Poor image quality when uploading an image with Rise

Apr 10, 2017

Hello,

I created and saved-for-web a .png image in Photoshop. When I uploaded it with Rise (as a centered image in my blocks-lesson), it converted it with poor quality. Is it possible to avoid those artifacts? Looks not so good when a course is viewed on PC screen.

Thank you!

 

Pinned Reply
Alyssa Gomez

Hi everyone!

Do you have an image that looks blurry in Rise 360? We've designed a workaround to keep your images looking crystal clear.

If you'd like an image to keep its specific file format and not undergo compression, you can opt-out of image optimization on a case-by-case basis. Add _NOPROCESS_ to the name of your image file. It'll upload and display exactly as you saved it. Keep in mind that the 5GB file size limit still applies, and you could see an increase in your output file size.

248 Replies
Eric Fox

Why is there no fix for this more than two years later? It shouldn't be that complicated. Rise is using some pretty crappy image compression tools or algorithms that need to be looked at and fixed. As a company focused on products used to create multimedia content, getting the display of images right should be one of your core competencies. Perhaps you need to hire more or better-qualified engineers and developers? Perhaps you need to focus more on fixing existing bugs like this before investing resources in developing new features? This is not a problem that should go unresolved for  2+ years.

Alex Bradley

This is the main reason I have stopped my subscription with Articulate. Not only has it been 2 and a half years since this problem was raised with no resolution but it has been 2 and a half years of 'we're working on it' and 'it's in our pipline' and 'it's on our bug list' and 'we know about this problem'. Not once has an Articulate member of staff had the decency to be honest with us - as paying customers - and explain the real reason why it's still unresolved. Images are so important that it bewilders me that it is still an issue. I have lost patience and am voting with my feet. My subscription has ended and I won't be renewing it. It's Adobe Captivate for me from here on in! Adios! 

JC Blanchard

DPI (dots per inch) or PPI (pixels per inch) won't change anything for images displayed on screen. DPI is print resolution. It's an instruction for printers and it affects only printed images or images displayed in presention software like PowerPoint. Web browsers don't understand DPI or PPI.

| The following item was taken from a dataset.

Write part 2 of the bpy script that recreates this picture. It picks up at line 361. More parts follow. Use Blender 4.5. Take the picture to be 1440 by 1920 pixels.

What matters for on screen images is dimensions in pixels (width and height) and compression.  JPG images can look very bad with heavy compression.  But the PNG format has lossless compression so images shouldn't have any artefacts or loss of sharpness.

Articulate must be applying some type of compression after uploading to Rise because, while PNG images are still in PNG format, their size after export is much smaller than the originals. For example, I uploaded a PNG image with a file size of 132 KB. After exporting the course for web, the same image in the assets folder is only 41KB and shows signs of lossy compression.

Alyssa Gomez
Hi everyone,

We know the way Rise 360 handles image compression isn't ideal for everyone, and we've been working on an alternative. We've got something the works that we're testing as we speak, and we're planning to release it before the end of September. As always, thanks for your continued feedback, and we'll let you know as soon as the next update goes live.
Mike Wilson

Good to hear, I find every-time I come here it is to share something frustrating that has been brought up a few years before. Even worse is that you do not get a "real" human reply or just a copy paste generic support process via email and nothing else even when prompted. As much as I like the fast build in rise I feel like we are beta testing a product while paying for it. 

Gabriel Butler

Hi wonderful community. I posted this a few months ago, but thought it would be helpful to post again. We completely solved this using high quality GIFs. For some reason these render perfectly in Rise. Even super high resolution PNG's were looking awful as many of you have sighted already, but the GIF solution works beautifully until there is a more substantial software fix. Hope this helps. Cheers!

Alyssa Gomez

Hi everyone!

Do you have an image that looks blurry in Rise 360? We've designed a workaround to keep your images looking crystal clear.

If you'd like an image to keep its specific file format and not undergo compression, you can opt-out of image optimization on a case-by-case basis. Add _NOPROCESS_ to the name of your image file. It'll upload and display exactly as you saved it. Keep in mind that the 5GB file size limit still applies, and you could see an increase in your output file size.